Sunday, July 26, 2015

Why Asia is still fighting over World War II

In 2008 when Shinzo Abe was first elected Prime Minister he let it be known that Japan's dignity would finally be  restored  after years of humiliation following its defeat in World War II.  Mr. Abe bristled at the constitution imposed upon Japan by the Americans, which in conservative political circles caused pain and resentment.  As it removed Japan from "Great Nation" status and reduced it to being a vassal of American political and military dominance. 

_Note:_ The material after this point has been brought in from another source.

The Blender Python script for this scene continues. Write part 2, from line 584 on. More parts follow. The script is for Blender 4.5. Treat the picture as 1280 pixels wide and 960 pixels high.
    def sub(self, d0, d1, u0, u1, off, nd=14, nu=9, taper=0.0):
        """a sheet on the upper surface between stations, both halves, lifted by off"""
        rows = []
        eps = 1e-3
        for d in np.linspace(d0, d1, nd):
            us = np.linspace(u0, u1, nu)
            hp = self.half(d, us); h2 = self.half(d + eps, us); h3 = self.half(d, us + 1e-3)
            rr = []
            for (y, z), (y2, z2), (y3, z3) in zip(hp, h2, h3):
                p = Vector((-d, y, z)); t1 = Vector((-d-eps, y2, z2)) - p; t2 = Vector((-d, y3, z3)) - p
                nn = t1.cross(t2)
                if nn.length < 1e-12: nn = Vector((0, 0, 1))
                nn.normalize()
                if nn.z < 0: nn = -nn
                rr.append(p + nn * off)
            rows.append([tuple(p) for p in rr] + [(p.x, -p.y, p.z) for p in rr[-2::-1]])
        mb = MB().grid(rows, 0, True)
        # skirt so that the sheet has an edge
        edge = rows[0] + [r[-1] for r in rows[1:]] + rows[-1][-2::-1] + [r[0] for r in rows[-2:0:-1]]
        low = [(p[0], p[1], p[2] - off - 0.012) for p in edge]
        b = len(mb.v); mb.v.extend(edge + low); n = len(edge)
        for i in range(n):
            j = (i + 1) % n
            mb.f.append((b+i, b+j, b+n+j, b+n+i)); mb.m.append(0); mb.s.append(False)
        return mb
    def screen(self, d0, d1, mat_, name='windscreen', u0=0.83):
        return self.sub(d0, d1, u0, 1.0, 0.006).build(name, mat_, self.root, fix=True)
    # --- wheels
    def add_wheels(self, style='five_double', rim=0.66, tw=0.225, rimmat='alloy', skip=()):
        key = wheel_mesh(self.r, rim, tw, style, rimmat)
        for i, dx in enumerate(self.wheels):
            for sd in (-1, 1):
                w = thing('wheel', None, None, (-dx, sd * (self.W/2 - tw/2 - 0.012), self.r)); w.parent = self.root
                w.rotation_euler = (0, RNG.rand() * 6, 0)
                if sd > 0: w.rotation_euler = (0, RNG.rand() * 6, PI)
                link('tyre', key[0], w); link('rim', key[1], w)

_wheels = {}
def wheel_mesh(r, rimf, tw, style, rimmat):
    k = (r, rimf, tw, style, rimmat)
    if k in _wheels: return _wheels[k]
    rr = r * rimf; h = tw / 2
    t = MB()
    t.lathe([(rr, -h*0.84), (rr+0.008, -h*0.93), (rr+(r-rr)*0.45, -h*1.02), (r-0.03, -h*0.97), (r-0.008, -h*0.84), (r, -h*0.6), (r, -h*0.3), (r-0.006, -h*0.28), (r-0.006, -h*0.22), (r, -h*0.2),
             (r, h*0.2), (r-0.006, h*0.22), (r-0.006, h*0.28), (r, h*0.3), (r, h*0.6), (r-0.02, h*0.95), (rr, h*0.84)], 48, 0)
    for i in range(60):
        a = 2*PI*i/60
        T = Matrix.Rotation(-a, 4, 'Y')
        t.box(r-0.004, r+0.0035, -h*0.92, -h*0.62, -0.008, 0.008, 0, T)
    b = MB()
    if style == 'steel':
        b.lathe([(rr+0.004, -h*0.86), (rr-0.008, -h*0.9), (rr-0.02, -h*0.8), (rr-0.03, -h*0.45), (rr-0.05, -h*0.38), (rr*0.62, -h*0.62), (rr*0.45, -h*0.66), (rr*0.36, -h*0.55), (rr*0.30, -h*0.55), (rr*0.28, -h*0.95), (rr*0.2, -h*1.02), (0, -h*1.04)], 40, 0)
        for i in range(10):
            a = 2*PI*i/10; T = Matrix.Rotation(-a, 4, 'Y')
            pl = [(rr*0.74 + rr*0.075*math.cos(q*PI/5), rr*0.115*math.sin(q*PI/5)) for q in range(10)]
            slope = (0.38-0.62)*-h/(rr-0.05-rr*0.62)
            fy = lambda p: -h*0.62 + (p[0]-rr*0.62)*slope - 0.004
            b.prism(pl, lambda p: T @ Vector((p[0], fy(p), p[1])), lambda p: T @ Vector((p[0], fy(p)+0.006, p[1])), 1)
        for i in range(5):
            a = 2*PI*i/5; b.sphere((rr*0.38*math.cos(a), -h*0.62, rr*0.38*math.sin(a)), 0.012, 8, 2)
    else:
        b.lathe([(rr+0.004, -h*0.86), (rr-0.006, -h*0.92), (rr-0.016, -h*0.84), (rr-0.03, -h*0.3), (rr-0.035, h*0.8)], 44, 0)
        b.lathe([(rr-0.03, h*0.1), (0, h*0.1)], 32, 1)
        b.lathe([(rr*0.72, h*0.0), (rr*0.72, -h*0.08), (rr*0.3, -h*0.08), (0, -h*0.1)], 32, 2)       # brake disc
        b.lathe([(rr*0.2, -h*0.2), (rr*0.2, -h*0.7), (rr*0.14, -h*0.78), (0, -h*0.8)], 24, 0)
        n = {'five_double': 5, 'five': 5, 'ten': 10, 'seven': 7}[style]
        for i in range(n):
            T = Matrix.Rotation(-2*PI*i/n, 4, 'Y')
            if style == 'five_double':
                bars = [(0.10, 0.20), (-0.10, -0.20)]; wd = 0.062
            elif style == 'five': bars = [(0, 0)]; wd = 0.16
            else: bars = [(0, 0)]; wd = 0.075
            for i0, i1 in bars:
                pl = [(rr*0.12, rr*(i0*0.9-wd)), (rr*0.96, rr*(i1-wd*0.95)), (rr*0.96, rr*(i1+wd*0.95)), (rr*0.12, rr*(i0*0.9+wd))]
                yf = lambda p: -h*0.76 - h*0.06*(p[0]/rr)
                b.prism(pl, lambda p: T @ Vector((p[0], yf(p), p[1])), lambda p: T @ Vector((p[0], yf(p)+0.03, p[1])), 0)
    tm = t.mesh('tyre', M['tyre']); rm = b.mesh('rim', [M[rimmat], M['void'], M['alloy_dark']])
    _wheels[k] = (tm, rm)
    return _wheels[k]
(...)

Abe completely misread the public's sentiment for his brand of conservatism and historical view. Then like today he wanted to eliminate the constraints placed upon Japan's military by Article 9 of the post war constitution.  Japanese voters then as they are today are unwilling to play along with Abe's distorted view of Japan's place in the world community.  The difference between know and then?  In 2008 he showed his cards to soon and was forced to resign just one into his premiership.  In his go around as Prime Minister he held his cards to close to the vest for more than a year before reviling, once again that he and the Liberal Democrats would once again seek to change the status of Japan's military allowing them to participate in overseas conflicts which American forces were engaged.  Even with the public firmly against these revisions the ruling coalition passed the security   bills through the lower house of parliament on a party line vote using its overwhelming majority to do so.    

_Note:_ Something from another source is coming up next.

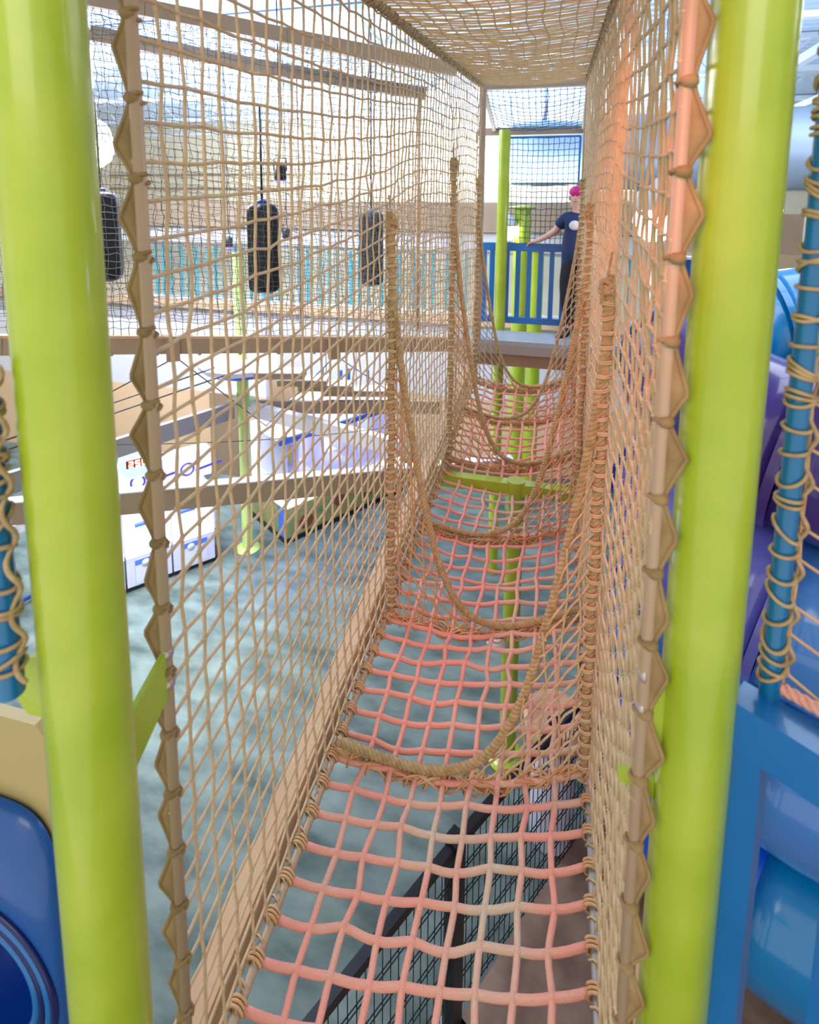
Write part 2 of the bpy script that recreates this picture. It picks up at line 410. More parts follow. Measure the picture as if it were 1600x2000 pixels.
C1 = (-3.7, 5.98); C2 = (-.236, 4.054)
_g = m_green; m_green = mat('overlit green paint', (184, 208, 120), .35)  # same green paint, lightened so the post looks overexposed
t = green_post(*C1, 0, 3.8, .07, 'green post, lightened as if overlit, with round base on the left behind the long beam', base=True)
MB().lathe((C1[0], C1[1], 1.95), [(.19, 0), (.19, .015), (.08, .02), (.08, .12)], 28).build('collar', m_green, t)
m_green = _g
t = green_post(*C2, 0, 2.36, .066, 'green post standing on the floor under the tunnel', base=True)
MB().lathe((C2[0]-.1, C2[1]-.05, 1.05), [(.02, -.05), (.07, -.04), (.085, 0), (.07, .04), (.02, .05)], 16).build('clamp_disc', m_white, t)
MB().box((C2[0]-.07, C2[1], 2.30), (1.2, .09, .09)).build('crossbeam', m_green, t, smooth=False)
MB().bar((C2[0], C2[1], 1.0), (C2[0]-.13, C2[1]-.05, 1.0), .04, .05).build('clamp_arm', m_green, t, smooth=False)
c = atY(975, 660, 6.35); green_post(c[0], c[1], 0, 5.2, .062, 'green post at the left corner of the far platform')
for px, d, z1, lab in ((1016, 7.8, 4.35, 'taller distant green post behind the blue railing'), (1046, 8.4, 3.75, 'shorter distant green post behind the blue railing')):
    c = dep(px, 560, d); tt = green_post(c[0], c[1], 0, z1, .11, lab)
    MB().lathe((c[0], c[1], z1), [(.11, -.02), (.2, 0), (.2, .02), (.02, .04)], 20).build('cap', m_green, tt)

# ================================================================== TUNNEL NET WALLS
def arch(u, kn, u0, u1):
    ks = [u0]+kn+[u1]
    for a, b in zip(ks[:-1], ks[1:]):
        if a <= u <= b: return math.sin(PI*(u-a)/(b-a))
    return 0
def wall_net(side):
    Xf = XL if side < 0 else XR; kn = knL if side < 0 else knR; tb = tubeL if side < 0 else tubeR
    us = np.arange(tb[1], U1+.01, .0785); hs = np.linspace(hfloor(2), HC, 40)
    P = np.zeros((len(us), len(hs), 3))
    for i, u in enumerate(us):
        for j, h in enumerate(hs):
            s = arch(u, kn, tb[1], U1); mid = math.sin(PI*j/39)
            amp = .075*mid if u > kn[0] else (-.035 if side < 0 else -.02)*mid
            bulge = side*(.03*mid*s)
            hh = h if h > -1.5 else -1.5+(h+1.5)*(hfloor(u)+1.5)/(hs[0]+1.5)
            P[i, j] = (Xf(u)+bulge-side*.0, u, tz(u, hh)+amp*s-.012*mid)
    P += rng.normal(0, .0028, P.shape)
    return P
def edge_tube(side, t):
    tb = tubeL if side < 0 else tubeR
    zt, zb = tz(tb[1], HC)+.9, tz(tb[1], -2.42)-.05
    MB().cyl((tb[0], tb[1], zb), (tb[0], tb[1], zt), .0125, 16).build('edge_pole', m_tube, t)
    # flat webbing spiralled round the pole, standing off on the outer side
    ax = np.array([-.93, -.36, 0]) if side < 0 else np.array([.93, -.36, 0])
    mb = MB(); z = zb+.1-.155; k = 0
    cen = np.array([tb[0], tb[1], 0])
    while z < zt-.1:
        pk = .5+.12*math.sin(k*2.3); amp = .030+.006*math.sin(k*1.7); zs = np.linspace(0, 1, 15)
        o = np.where(zs < pk, zs/pk, (1-zs)/(1-pk)); o = np.clip(o, 0, 1)**1.15*amp+.011
        path = cen+o[:, None]*ax+np.stack([0*zs, 0*zs, z+zs*.155], 1)
        side_v = np.array([-ax[1], ax[0], 0])
        mb.tube(path, .0048, 6)
        inn = cen+.004*ax+np.stack([0*zs, 0*zs, z+zs*.155], 1); V = []
        for q in range(15): V += [path[q]+side_v*.002, path[q]-side_v*.002, inn[q]-side_v*.006, inn[q]+side_v*.006]
        mb.add(V, [(4*q+e, 4*q+(e+1) % 4, 4*q+4+(e+1) % 4, 4*q+4+e) for q in range(14) for e in range(4)])
        a = np.linspace(0, 2*PI, 9); mb.tube(np.stack([tb[0]+.0165*np.cos(a), tb[1]+.0165*np.sin(a), z+.155+.02*a/6.28-.01], 1), .0045, 5)
        z += .155; k += 1
    mb.build('lacing_wrap', m_strap, t)
    z = zb+.1
    while z < zt:
        MB().ball((tb[0]+.004*side, tb[1]-.006, z), (.017, .017, .013), 10).build('lacing_knot', m_strap, t); z += .155
for side, lab in ((-1, 'tan rope net wall on the left side of the climbing tunnel, with its laced edge pole'), (1, 'tan rope net wall on the right side of the climbing tunnel, with its laced edge pole')):
    P = wall_net(side); t = empty('tunnel_net_wall', (P[0, 0, 0], 3.3, 2.0), lab, 'net')
    mb = MB(); lattice(mb, P, 0.0046 if side < 0 else .005, 5, rj=.0048, knot=1.9); mb.build('netting', m_net, t)
    edge_tube(side, t)
    # bottom lashing rope
    Xf = XL if side < 0 else XR
    us = np.linspace(1.15, U1, 500); a = us*2*PI/.05
    pth = np.stack([[Xf(u) for u in us]+.022*np.cos(a), us, [tz(u, hfloor(u)) for u in us]+.022*np.sin(a)], 1)
    MB().tube(pth, .0035, 5).build('bottom_lacing', m_netc, t)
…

Abe and the Liberal Democratic Party aren't just focused on the constitutional revisions they also seek to revise Japan's history in the time between the the two world wars and Japan's actions during the second.   Most of Japan's current political elite have family ties which go back to that era either through political connections or business associations.  Given the worlds negative view of Japan's actions during that time these people are simply trying to rewrite history and are succeeding as they have control over the what students are taught through a vetting process for the publication of text books by the Ministry of Education which has final say on which books will be published. Because of this process they have left the Japanese public willfully ignorant of Japan's actions prior to and during the Second World War.


At the forefront of those demanding that Japan do more to atone for its wartime legacy are China and South Korea. 
The Chinese still bristle at the Japanese occupation of their country’s eastern reaches. They are especially bitter over the “Rape of Nanking” in 1937-38, when Japanese troops captured the city now known as Nanjing, which was then the Chinese capital. Some 200,000 people were killed and tens of thousands of women raped by marauding soldiers, according to the judgment of an international war crimes court.
South Koreans still harbor painful memories from 35 years of Japanese colonial occupation. They have focused their resentment on the fate of “comfort women,” Korean women and girls forced to work as prostitutes in Japan’s wartime military brothels.
Past Japanese leaders have apologized dozens of times for their country’s behavior in terms varying from remorse and regret to sorrow and repentance. The clearest statement came 20 years ago, in 1995, when then-Prime Minister Tomiichi Murayama acknowledged Tokyo’s history of “colonial rule and aggression” and offered his “heartfelt apology” for “these irrefutable facts of history.”


Just to make sure the world understood where Abe stood on these issues he decided  that poking Asian countries in the eye with a metaphorical sharp stick was best.

 Most provocatively, in December 2013, Mr. Abe marked the first anniversary of his election by visiting the Yasukuni shrine, where Japan’s war dead – including more than 1,000 convicted war criminals – are commemorated. He had earlier infuriated the Chinese government by arguing in a parliamentary debate that “the definition of aggression has yet to be established in academia or in the international community,” suggesting that Japan had not really invaded China.